The upshot is that the entire Merrifield Capital Bikeshare system served a handful of people a day during the peak summer months of 2020. Six, maybe? That was three or so commuters to and from Metro from nearby apartments. And maybe another three or so shoppers/diners, mostly taking round trips from the Metro or the other two destinations.
And that was enough to make the Merrifield area — with 37 functional bike docks, in three racks — by far the busiest in Fairfax County.
Just to beat that dead horse one more time, if Fairfax really does see a $2000+ per year operating cost per bike, as Arlington does, then for the first full year of operation, Merrifield Capital Bikeshare rides had an average operating cost of $9 per trip.
It’s still cheaper to use Uber.
To my eye, the Town of Vienna has none of the advantages that Merrifield does in this situation. It doesn’t have a lot of purpose-built Millenial-friendly apartments under a mile from Metro. In fact, there’s nowhere to build apartments within a mile of Metro. It doesn’t have a hip Millenial-oriented shopping district with a mile of Metro either.
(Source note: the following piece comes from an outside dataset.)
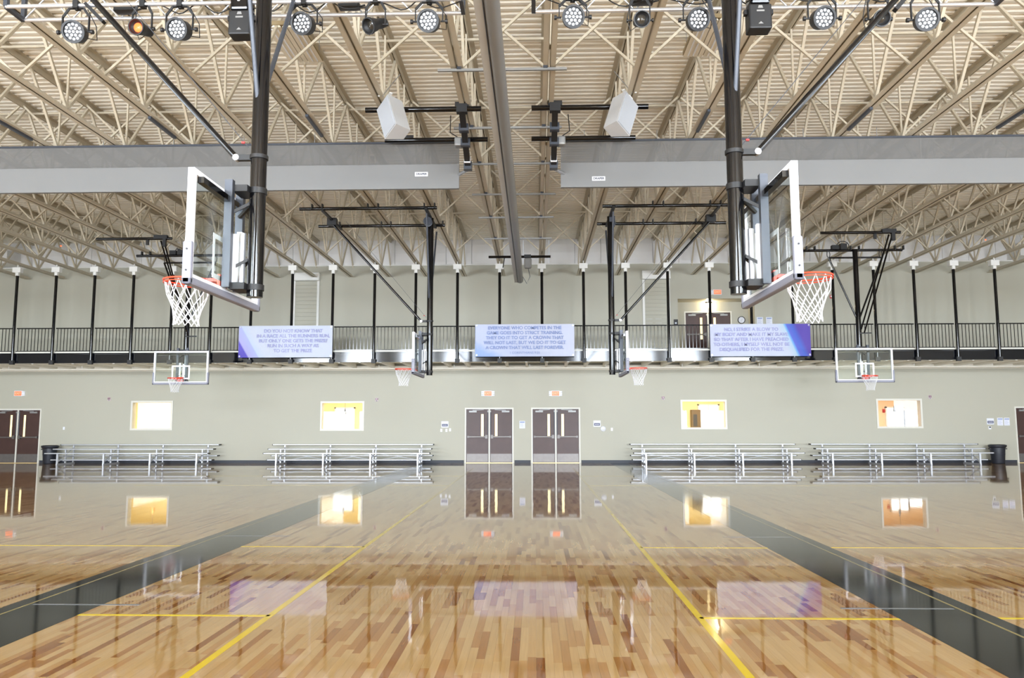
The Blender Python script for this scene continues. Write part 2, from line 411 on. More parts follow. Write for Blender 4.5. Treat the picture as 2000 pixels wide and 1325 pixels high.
# ------------------------------------------------------------------ the setting: walls
def wall_y(x0, x1, z0, z1, y0, y1, holes):
    mb = MB(); xs = sorted({x0, x1, *[h[0] for h in holes], *[h[1] for h in holes]}); zs = sorted({z0, z1, *[h[2] for h in holes], *[h[3] for h in holes]})
    for i in range(len(xs) - 1):
        k = 0
        while k < len(zs) - 1:
            def solid(q): 
                cx = (xs[i] + xs[i + 1]) / 2; cz = (zs[q] + zs[q + 1]) / 2
                return not any(h[0] < cx < h[1] and h[2] < cz < h[3] for h in holes)
            if not solid(k): k += 1; continue
            e = k
            while e + 1 < len(zs) - 1 and solid(e + 1): e += 1
            mb.box(xs[i], xs[i + 1], y0, y1, zs[k], zs[e + 1]); k = e + 1
    return mb
def pxrect(x0, x1, y0, y1, Y=YW):
    a = at(x0, y1, Y); b_ = at(x1, y0, Y); return (a.x, b_.x, a.z, b_.z)
WINS = [pxrect(257, 336, 786, 838), pxrect(628, 709, 787, 839), pxrect(1333, 1416, 784, 836), pxrect(1716, 1797, 782, 834)]
DOORS = []
for x0, x1 in ((-9, 74), (912, 999), (1042, 1129), (1991, 2077)):
    a = at((x0 + x1) / 2, 850, YW); hw = 0.94; DOORS.append((a.x - hw, a.x + hw, 0.0, 2.15))
ALC = pxrect(1326, 1473, 583, 690); ALC = (ALC[0], ALC[1], 4.1, ALC[3])
wn = struct('wall_north', wall_y(XL, XR, 0, ZU, YW, YW + 0.25, WINS + DOORS + [ALC]), M_wall)
struct('wall_south', wall_y(XL, XR, 0, ZD + 0.3, YB - 0.25, YB, [(x - WW / 2, x + WW / 2, WZ - HZ / 2, WZ + HZ / 2) for x in WIN_BACK] + [(x - WW / 2, x + WW / 2, LZ - LH / 2, LZ + LH / 2) for x in WIN_BACK]), M_wall)
def wall_x(x0, x1, z0, z1, ys):
    mb = MB(); hs = [(y - 2.2, y + 2.2, SZ - SH / 2, SZ + SH / 2) for y in ys]
    q = wall_y(YB, YW + 0.25, z0, z1, 0, 1, hs); q.v = [(x0 + v[1] * (x1 - x0), v[0], v[2]) for v in q.v]; return q
struct('wall_west', wall_x(XL - 0.25, XL, 0, ZD + 0.3, FILL_WIN_SIDE), M_wall)
struct('wall_east', wall_x(XR, XR + 0.25, 0, ZD + 0.3, FILL_WIN_SIDE), M_wall)
# white faced insulation above the painted far wall, bulging a little between its seams
ins = MB(); n = 44
for i in range(n):
    x0 = XL + (XR - XL) * i / n; x1 = XL + (XR - XL) * (i + 1) / n - 0.012
    prof = [(0, ZU), (-0.02, ZU + 0.1), (-0.05, ZU + 0.45), (-0.04, ZU + 0.8), (0.06, ZD + 0.02)]
    for (d0, z0), (d1, z1) in zip(prof, prof[1:]):
        ins.hexa([(x0, YW + d0, z0), (x1, YW + d0, z0), (x1, YW + 0.25, z0), (x0, YW + 0.25, z0), (x0, YW + d1, z1), (x1, YW + d1, z1), (x1, YW + 0.25, z1), (x0, YW + 0.25, z1)])
ins.build('insulation_facing', M_insul, wn)
MB().box(XL, XR, YW - 0.06, YW, ZU - 0.05, ZU).build('wall_cap', M_whitebr, wn)
# base
segs = [XL] + [v for d in sorted(DOORS) for v in (d[0] - 0.06, d[1] + 0.06)] + [XR]
bb = MB()
for a, b_ in zip(segs[0::2], segs[1::2]): bb.box(a, b_, YW - 0.02, YW, 0, 0.11)
struct('baseboard_north', bb, M_base)
# boxed-in ducts in the two far corners under the roof
for nm, a, b_ in (('trim_1', XL, at(33, 500, YW - 0.3).x), ('trim_2', at(1975, 500, YW - 0.3).x, XR)):
    struct(nm, MB().box(a, b_, YW - 0.9, YW + 0.1, 7.98, 8.5), M_insul)

# roof deck: ribs run across the hall
deck = MB(); y = YB - 0.2; pitch = 0.20; hgt = 0.04
prof = []
while y < YW + 0.3:
    prof += [(y, ZD), (y + 0.085, ZD), (y + 0.115, ZD + hgt), (y + 0.17, ZD + hgt)]; y += pitch
for (y0, z0), (y1, z1) in zip(prof, prof[1:]):
    deck.quad([(XL - 0.2, y0, z0), (XR + 0.2, y0, z0), (XR + 0.2, y1, z1), (XL - 0.2, y1, z1)])
deck.box(XL - 0.2, XR + 0.2, YB - 0.2, YW + 0.3, ZD + 0.1, ZD + 0.25)
struct('ceiling', deck, M_deck)

# tall back windows, and the low and side ones added for fill light: frame, mullions and glass in each opening
wi = 1
def win_frame(cx, cz, wdt, h, nx, nz):
    f = MB(); a, b_ = wdt / 2, h / 2
    f.box(-a, -a + 0.06, -0.06, 0.06, -b_, b_); f.box(a - 0.06, a, -0.06, 0.06, -b_, b_); f.box(-a, a, -0.06, 0.06, -b_, -b_ + 0.06); f.box(-a, a, -0.06, 0.06, b_ - 0.06, b_)
    for i in range(1, nx): f.box(-a + wdt * i / nx - 0.025, -a + wdt * i / nx + 0.025, -0.05, 0.05, -b_, b_)
    for i in range(1, nz): f.box(-a, a, -0.05, 0.05, -b_ + h * i / nz - 0.02, -b_ + h * i / nz + 0.02)
    return f
WN = [5]
def far_window(loc, rz, wdt, h, nx, nz):
    e = sempty('window_%d' % WN[0], loc); e.rotation_euler = (0, 0, rz); WN[0] += 1
    win_frame(0, 0, wdt, h, nx, nz).build('window_frame', M_frame, e)
    MB().box(-wdt / 2, wdt / 2, -0.004, 0.004, -h / 2, h / 2).build('pane', M_pane, e)
for x in WIN_BACK: far_window((x, YB - 0.13, WZ), 0, WW, HZ, 3, 2); far_window((x, YB - 0.13, LZ), 0, WW, LH, 2, 1)
for y in FILL_WIN_SIDE:
    far_window((XL - 0.13, y, SZ), R(90), 4.4, SH, 4, 1); far_window((XR + 0.13, y, SZ), R(90), 4.4, SH, 4, 1)

# ------------------------------------------------------------------ far wall: lit rooms behind the four windows
ROOM_D = 3.6
for i, (x0, x1, z0, z1) in enumerate(WINS):
    e = sempty('window_%d' % (i + 1), ((x0 + x1) / 2, YW, 0)); cx = (x0 + x1) / 2
    f = MB(); q = 0.06; a, b_ = x0 - cx, x1 - cx
    for bx in ((a - q, a + 0.012, z0 - q, z1 + q), (b_ - 0.012, b_ + q, z0 - q, z1 + q), (a + 0.012, b_ - 0.012, z0 - q, z0 + 0.012), (a + 0.012, b_ - 0.012, z1 - 0.012, z1 + q)): f.box(bx[0], bx[1], -0.03, 0.27, bx[2], bx[3])
    f.build('window_frame', M_frame, e)
    MB().box(a + 0.012, b_ - 0.012, 0.10, 0.11, z0 + 0.012, z1 - 0.012).build('pane', M_pane, e)
    # the room beyond
    mo = M_office2 if i == 3 else M_office
    yb = YW + 0.25 + ROOM_D; k = (yb - 0) / YW
    rx0 = min(x0 - 0.5, x0 * k - 0.3); rx1 = max(x1 + 0.5, x1 * k + 0.3)
    rm = MB(); rm.box(rx0, rx1, yb, yb + 0.1, 0, 3.0); rm.box(rx0 - 0.1, rx0, YW + 0.25, yb, 0, 3.0); rm.box(rx1, rx1 + 0.1, YW + 0.25, yb, 0, 3.0)
    rm.box(rx0, rx1, YW + 0.25, yb, 3.0, 3.1); rm.box(rx0, rx1, YW + 0.25, yb, -0.1, 0.0)
    struct('wall_room_%d' % (i + 1), rm, mo)
    area('room_light', ((rx0 + rx1) / 2, YW + 1.6, 2.95), (0, 0, 0), 1.6, 1.2, (88, 78, 82, 60)[i], (1.0, 0.93, 0.80))
    def rear_window(p, nx=2):
        r_ = pxrect(*p, Y=yb - 0.02); ew = sempty('window_%d' % WN[0], ((r_[0] + r_[1]) / 2, yb - 0.03, (r_[2] + r_[3]) / 2)); WN[0] += 1
        win_frame(0, 0, r_[1] - r_[0] + 0.1, r_[3] - r_[2] + 0.1, nx, 1).build('window_frame', M_white, ew)
        MB().box(-(r_[1] - r_[0]) / 2, (r_[1] - r_[0]) / 2, 0.005, 0.015, -(r_[3] - r_[2]) / 2, (r_[3] - r_[2]) / 2).build('pane', M_sky, ew)
    def pendant(px, py, big, lab):
        p = at(px, py, YW + 2.2); t = thing('pendant_lamp', lab, 'lamp', (p.x, p.y, p.z))
        MB().lathe([(0.012, 0.16), (0.03, 0.12), (0.03 + big, -0.10), (0.02 + big, -0.10), (0.0, 0.1)], n=14).build('lamp_shade', M_cone if big > 0.05 else M_dkgrey, t)
        MB().tube((0, 0, 0.15), (0, 0, 3.0 - p.z), 0.006, 6).build('cord', M_dkgrey, t)
    if i == 0: pendant(307, 804, 0.075, 'amber cone pendant lamp seen through the leftmost wall window')
    if i == 1:
        rear_window((655, 692, 798, 850), 1); pendant(674, 805, 0.02, 'thin dark pendant lamp seen through the window left of the doors')
    if i == 2:
        rear_window((1366, 1402, 792, 850), 2)
        r_ = pxrect(1349, 1365, 801, 840, Y=yb - 0.05); t = thing('cupboard', 'brown cupboard with dark panel seen through window right of doors', 'cupboard', ((r_[0] + r_[1]) / 2, yb - 0.22, 0))
        wd = (r_[1] - r_[0]) / 2
        MB().box(-wd, wd, -0.2, 0.19, 0, r_[3]).build('cupboard_body', M_brown, t); MB().box(-wd * 0.7, wd * 0.15, -0.215, -0.2, r_[3] - 0.72, r_[3] - 0.2).build('dark_panel', M_ink, t)
    if i == 3:
        rear_window((1733, 1763, 797, 850), 2); rear_window((1768, 1794, 804, 850), 1)
        pendant(1747, 800, 0.02, 'thin dark pendant lamp seen through the rightmost wall window')
        p = at(1727, 803, yb - 0.01); t = thing('alarm_bell', 'small red alarm on the apricot wall behind the rightmost window', 'alarm', p)
        MB().lathe([(0.0, -0.06), (0.06, -0.05), (0.07, 0.0)], axis='Y', n=16).build('alarm_cover', M_red, t); MB().cbox((0, 0.004, 0), 0.16, 0.01, 0.16).build('back_plate', M_red, t)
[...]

And ditto on the ability to build one. All of the synergy that yields that outstanding nine or ten bike trips a day in Merrifield will be missing here.
I would therefore expect to see less use of those racks in Vienna — no matter where they are put — than is currently the case in Merrifield.
So, where should Vienna put those Bikeshare racks? It just doesn’t matter. But it would be good to be clear about who is paying for the operating costs of keeping them running. It’s one thing to waste some other taxpayers’ money. It’s a different thing entirely to waste our own.